Tuesday, December 16, 2003

Pre-Christmas Bollocks


Tonight I'm bogged off by several items.
Firstly there's that advert on the telly sponsored by the Anti-Smoking Hitler Youth. The one with all those kids breathing out smoke accompanied by the words, "If you smoke then I smoke too." That's not on! Have you seen the price of fags these days? The little bastards can buy their own! It costs me an arm, a leg and one lung in taxes to give those little twats a pointless education as it is, just so they can leave school and embark on a life of mindless crime and shit, manufactured pop music. If they want to smoke they can get themselves a job or dowse themselves with petrol or something.

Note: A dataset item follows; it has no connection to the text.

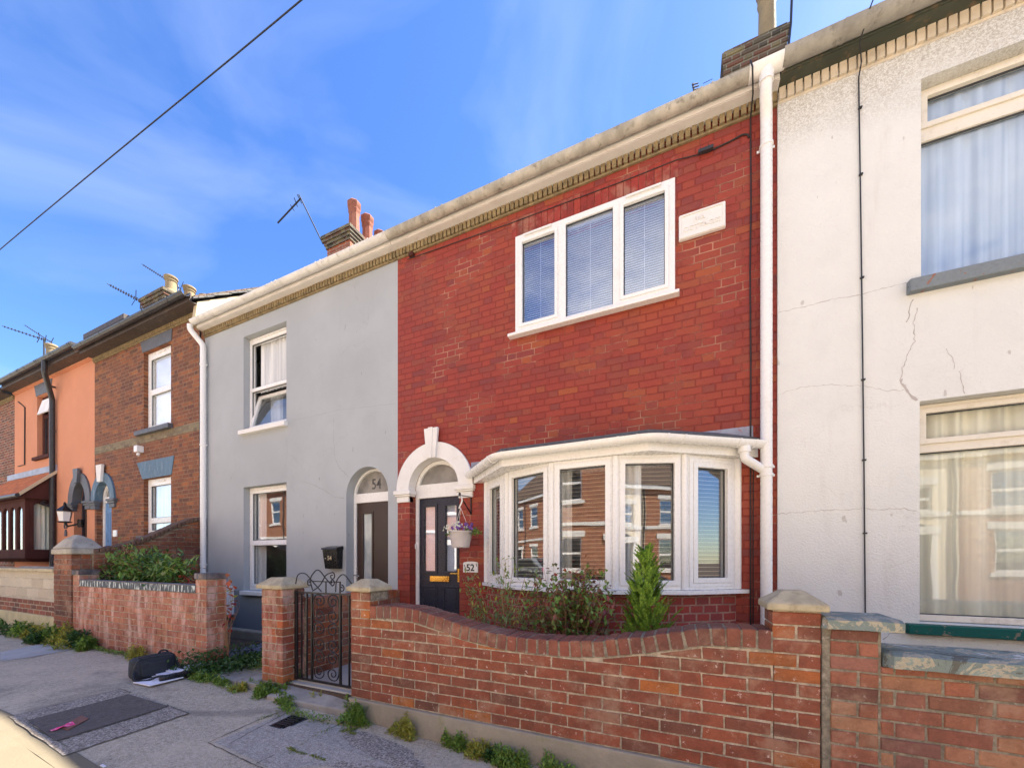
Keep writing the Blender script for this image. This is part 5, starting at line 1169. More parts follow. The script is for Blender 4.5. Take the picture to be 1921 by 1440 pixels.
for xa, xb, mt, lb in ((5.405, 9.7, 'brown', 'brown brick terraced house past the white one, seen only in reflections'), (9.705, 14.0, 'opp_brick', 'orange-red brick terraced house at the near end of our row, seen only in reflections')):
    hh = house(xa, xb, 5.52, M[mt], [rect(xa + .8, xa + 1.9, .9, 2.4), rect(xa + .8, xa + 1.9, 3.6, 5.0), rect(xb - 1.3, xb - .5, .2, 2.4)], lb, name='brick_house')
    for z0, z1 in ((.9, 2.4), (3.6, 5.0)):
        w_ = window(hh, xa + .803, xa + 1.897, z0 + .003, z1 - .003, YF + .08, [(xa + .88, xa + 1.82, z0 + .08, z1 - .08)], M['upvc'], M['glass'])
    MB().box(xb - 1.3, xb - .5, YF + .1, YF + .15, .2, 2.4).build('door', M['navy'], hh)
    MB().box(xa, xb, 3.85, 3.95, 5.55, 5.66).build('gutter', M['upvc'], hh)

# hairline cracks in the rendered walls
def crack(h, pts, Y, w, mat, seed):
    r = random.Random(seed); P = [Vector((PX(a, Y), 0, PZ(a, b, Y))) for a, b in pts]; m_ = MB()
    for a, b in zip(P[:-1], P[1:]):
        n = max(2, int((b - a).length / .02)); d = (b - a).normalized(); s_ = Vector((-d.z, 0, d.x))
        for k in range(n + (1 if b is P[-1] else 0)):
            q = a + (b - a) * k / n + s_ * r.uniform(-.006, .006); ww = w * r.uniform(.25, 1.1) / 2; m_.v += [(q.x - s_.x * ww, Y - .0012, q.z - s_.z * ww), (q.x + s_.x * ww, Y - .0012, q.z + s_.z * ww)]
    m_.f = [(i, i + 1, i + 3, i + 2) for i in range(0, len(m_.v) - 2, 2)]
    m_.build('crack', mat, h, fix=False)
M['crack_w'] = paint('crack_in_white_render', (.43, .39, .36), .95); M['crack_g'] = paint('crack_in_grey_render', (.27, .28, .29), .95)
for i, (pts, w) in enumerate((([(1711, 562), (1704, 580), (1704, 598), (1698, 604)], .010), ([(1721, 578), (1716, 592), (1713, 606), (1715, 640), (1702, 666), (1692, 690), (1688, 712)], .007), ([(1688, 712), (1694, 724), (1704, 738), (1718, 752)], .022),
        ([(1459, 586), (1510, 576), (1560, 562), (1615, 554), (1660, 540), (1704, 531)], .005), ([(1459, 740), (1500, 727), (1560, 722), (1620, 724), (1665, 733), (1695, 732)], .004), ([(1459, 964), (1540, 957), (1615, 954), (1660, 955), (1695, 953), (1717, 958)], .005),
        ([(1773, 655), (1787, 672), (1790, 692)], .004), ([(1798, 695), (1806, 720), (1808, 738)], .006), ([(1655, 1198), (1668, 1188), (1690, 1186), (1702, 1172)], .008))): crack(white, pts, YWh, w, M['crack_w'], i)
for i, (pts, w) in enumerate((([(538, 820), (539, 850), (536, 872), (537, 896)], .006), ([(626, 785), (626, 830), (628, 858), (636, 876), (655, 896)], .007), ([(565, 902), (590, 910), (610, 920), (627, 932), (647, 935)], .007), ([(545, 790), (590, 780), (640, 768), (700, 762), (742, 757)], .004), ([(430, 905), (442, 880), (440, 850), (447, 825)], .004))): crack(grey, pts, YF, w, M['crack_g'], 20 + i)
# ================================================================== GARDEN WALLS
r_ = random.Random(21)
# ---- our wavy wall between the gate pier and the right pier
ctrl = [(-2.389, 1.0), (-2.2, 1.006), (-2.05, 1.003), (-1.895, .992), (-1.70, .952), (-1.45, .893), (-1.127, .853), (-.93, .846), (-.739, .848), (-.5, .868), (-.249, .915), (-.05, .958), (.089, .993), (.2, 1.003), (.437, 1.004)]
def wavez(x):
    if x <= ctrl[0][0]: return ctrl[0][1]
    for (a, za), (b, zb) in zip(ctrl[:-1], ctrl[1:]):
        if x <= b: t = (x - a) / (b - a); t = t * t * (3 - 2 * t) * .35 + t * .65; return za + (zb - za) * t
    return ctrl[-1][1]
XP2, XP3 = -2.60, .437
BZ = .212
lower = lambda x: wavez(x) - .112
wall = thing('garden_wall', ((XP2 + XP3) / 2, YW, 0), 'low red brick front wall with a wavy dipping top between two capped piers', 'wall')
mb = MB(); brick_wall(mb, XP2, XP3 + .213, BZ, YW, 9, r_, top=lambda x: lower(x) if XP2 + .23 < x < XP3 - .02 else 2, phase=.5); brick_wall(mb, XP2 + .218, XP3 - .003, BZ + 9 * .075, YW, 1, r_, top=lower, start=1)
mb2 = MB(); brick_wall(mb2, XP2 + .218, XP3 - .003, BZ, -(YW + .215), 10, r_, top=lower)
mb.add([(x, -y, z) for x, y, z in mb2.v], mb2.f)
mb.build('brickwork', M['bk_ours'], wall)
nseg = 60; pts = [(XP2 + .2 + (XP3 + .01 - XP2 - .2) * i / nseg) for i in range(nseg + 1)]
MB().prism([(pts[0], BZ - .002), (pts[-1], BZ - .002)] + [(x, lower(x) + .004) for x in reversed(pts)], [], YW + .005, YW + .210).build('mortar', M['mortar'], wall)
cp = MB(); x = -2.389; cr_ = random.Random(4)
while x < XP3 - .03:
    w = .0745 if x > -2.2 or True else .075
    w = min(w, XP3 - x); xm = x + w / 2; sl = (wavez(xm + .03) - wavez(xm - .03)) / .06
    n = len(cp.v); mb_box(cp, -w / 2 + .004, w / 2 - .004, YW - .004 + cr_.uniform(-.002, .002), YW + .219, -.103, cr_.uniform(-.003, .003), cr_, j=.0025, c=.006)
    ca, sa = cos(math.atan(sl) * .9), sin(math.atan(sl) * .9)
    for q in range(n, len(cp.v)):
        a, b, c = cp.v[q]; cp.v[q] = (xm + a * ca - c * sa * 1, b, wavez(xm) + a * sa + c * ca)
    x += w
cp.build('coping', M['bk_ours_top'], wall)
MB().prism([(p, wavez(p) - .108) for p in pts if p > -2.4] + [(p, wavez(p) - .006) for p in reversed(pts) if p > -2.4], [], YW + .001, YW + .212).build('coping_mortar', M['mortar_grey'], wall)
MB().box(XP2 - .01, XP3 + .22, YW - .022, YW + .24, -.06, BZ - .003).build('plinth', M['plinth'], wall, bevel=.012)
# piers
def make_pier(x0, rows, z0, capz, w, mats, start=0, capw=.028, d=.215, label=None):
    pm = MB(); pier(pm, x0, YW, z0 + 9 * .075, rows - 9, r_, w=w, d=d, start=start + 1); pier(pm, x0, YW + .105, z0, 9, r_, w=w, d=.11, start=start)
    p = pm.build('pier', M[mats], wall)
    if label: p['label'] = label
    MB().box(x0 + .005, x0 + w - .005, YW + .005, YW + d - .005, z0, capz).build('mortar', M['mortar'], p)
    c = MB(); cap(c, x0 - capw, x0 + w + capw, YW - capw, YW + d + capw, capz, e=.035, h=.10, ins=.085); c.build('cap', M['cream_stone'], p, bevel=.008)
    return p
make_pier(XP2, 12, BZ, BZ + 12 * .075 + .004, .215, 'bk_ours', 0, label='pier joined to the wall beside the gate')
MB().box(XP2 + .212, XP2 + .2175, YW + .012, YW + .212, BZ + 11 * .075 + .0, BZ + 12 * .075 - .002).build('mortar_patch', M['mortar_grey'], wall)
make_pier(XP3, 12, BZ, BZ + 12 * .075 + .004, .213, 'bk_ours', 1, label='pier at the party line')
# gate pier, stands on its own left of the gate
wall2 = thing('gate_pier', (-3.63, YW, .1), 'free standing orange brick pier with a cast stone cap holding the iron gate', 'pier')
GX0 = -3.782
gpier = MB(); pier(gpier, GX0, YW, .20, 12, r_, w=.306, d=.235, start=1); gpier.build('brickwork', M['bk_pier'], wall2)
MB().box(GX0 + .005, GX0 + .301, YW + .005, YW + .230, .1, 1.105).build('mortar', M['mortar'], wall2)
c = MB(); cap(c, GX0 - .04, GX0 + .335, YW - .035, YW + .27, 1.104, e=.035, h=.105, ins=.09); c.build('cap', M['cream_stone'], wall2, bevel=.008)
# ---- path side wall
sw = thing('path_wall', (-3.5, 3.3, .2), 'orange brick wall with upright coping bricks running back along the path', 'wall')
mb = MB(); brick_side(mb, -3.46, YW + .24, YF - .005, .20, 9, r_, start=1); mb.build('brickwork', M['bk_path'], sw)
MB().box(-3.57, -3.465, YW + .238, YF - .006, .1, .87).build('mortar', M['mortar'], sw)
cp2 = MB(); y = YW + .24
while y < YF - .02:
    mb_box(cp2, -3.685, -3.462, y + .005, min(y + .070, YF - .003), .876, .985, r_, j=.0015); y += .075
cp2.build('coping', M['bk_path'], sw)
MB().box(-3.68, -3.47, YW + .24, YF - .006, .86, .975).build('coping_mortar', M['mortar_grey'], sw)
# ---- right neighbour wall
rw = thing('garden_wall', (1.8, YW, 0), 'mottled brown brick front wall with flaking grey-green coping slabs', 'wall')
def rtop(x): return 1.03 if x < .878 else .862
mb = MB(); brick_wall(mb, .683, .878, .0, YW + .002, 14, r_, bond='stretcher', top=lambda x: 1.034, start=1, phase=.5); brick_wall(mb, .878, 3.9, .0, YW + .002, 12, r_, bond='flemish', top=lambda x: .866)
mb.build('brickwork', M['bk_right'], rw)
MB().prism([(.66, -.1), (3.9, -.1), (3.9, .862), (.884, .862), (.884, 1.03), (.66, 1.03)], [], YW + .006, YW + .2).build('mortar', M['mortar_grey'], rw)
MB().box(.650, .682, YW - .004, YW + .2, -.05, 1.05).build('mortar_fillet', M['mortar_grey'], rw, bevel=.006)
def slab(x0, x1, z0, th, y0=YW - .045, y1=YW + .27, seed=1):
    m_ = MB(); rr = random.Random(seed); nx = 26; ny = 9
    for k in (0, 1):
        for j in range(ny + 1):
            for i in range(nx + 1):
                x = x0 + (x1 - x0) * i / nx; y = y0 + (y1 - y0) * j / ny; p = Vector((x * 7, y * 7, k * 3 + seed))
                e = (i in (0, nx)) or (j in (0, ny))
                z = z0 + (th if k else 0) + (mnoise.noise(p) * .006 if k else mnoise.noise(p) * .003) - (.012 if e and k else 0)
                dx = mnoise.noise(p * 1.7) * .012 if i in (0, nx) else 0; dy = mnoise.noise(p * 1.9 + Vector((5, 0, 0))) * .008 if j in (0, ny) else 0
                if i in (0, nx) and j in (0,): dx += .02 if i == 0 else -.02
                m_.v.append((x + dx, y + dy, z))
    S = (nx + 1) * (ny + 1); A = lambda k, j, i: k * S + j * (nx + 1) + i
    for j in range(ny):
        for i in range(nx): m_.f += [(A(1, j, i), A(1, j, i + 1), A(1, j + 1, i + 1), A(1, j + 1, i)), (A(0, j, i), A(0, j + 1, i), A(0, j + 1, i + 1), A(0, j, i + 1))]
    for i in range(nx): m_.f += [(A(0, 0, i), A(0, 0, i + 1), A(1, 0, i + 1), A(1, 0, i)), (A(0, ny, i), A(1, ny, i), A(1, ny, i + 1), A(0, ny, i + 1))]
    for j in range(ny): m_.f += [(A(0, j, 0), A(1, j, 0), A(1, j + 1, 0), A(0, j + 1, 0)), (A(0, j, nx), A(0, j + 1, nx), A(1, j + 1, nx), A(1, j, nx))]
    return m_
slab(.650, .965, 1.037, .058, seed=2).build('coping_slab', M['flake'], rw)
slab(.892, 1.62, .868, .072, seed=3).build('coping_slab', M['flake'], rw)
slab(1.625, 2.45, .866, .070, seed=4).build('coping_slab', M['flake'], rw)
slab(2.455, 3.3, .866, .070, seed=5).build('coping_slab', M['flake'], rw)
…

Secondly, what gives with all this crap about the government having to build loads more runways in Britain? The thought of John Prescott pushing a wheelbarrow of tarmac across an airfield with his arsecrack on display is bad enough...but I was under the impression that nobody flew anywhere any more. For the last two years, since that twin eyesore in New York was demolished, the news programmes have constantly been harping on about airlines going bankrupt. So how come suddenly there aren't enough runways to support the traffic? Is this just the government diverting our attention away from something more important? Such as the rising body count in Iraq.
Speaking of which...thirdly...the Americans now want to try a head of state for murdering half a million innocent Iraqis...presumably because they can't try him for harbouring weapons of mass destruction. Well, I'm all for it! Let's publicly execute Bush seeing as he's killed fifty-odd thousand innocent Iraqis on a false premise himself. Well...I say fifty-odd thousand...that was the last estimate and it's currently rising. We don't keep track of how many Iraqis are now dead...only American and British occupying forces have any relevance in the real world.
And finally...I've got the stinking flu again for Christmas! Every bastard year without fail! I've got snot coming out of every orifice including the letterbox on the front door, and then some. I'm virtually deaf on one side of my head and I ache in places that I didn't know existed this time last week. I blame it all on those dirty, little, cigarette stealing bastards in Iceland who can't be arsed covering their fucking mouths when they cough and sneeze and don't seem to understand the meaning of the words, "Get away from me you snotty faced little shit!"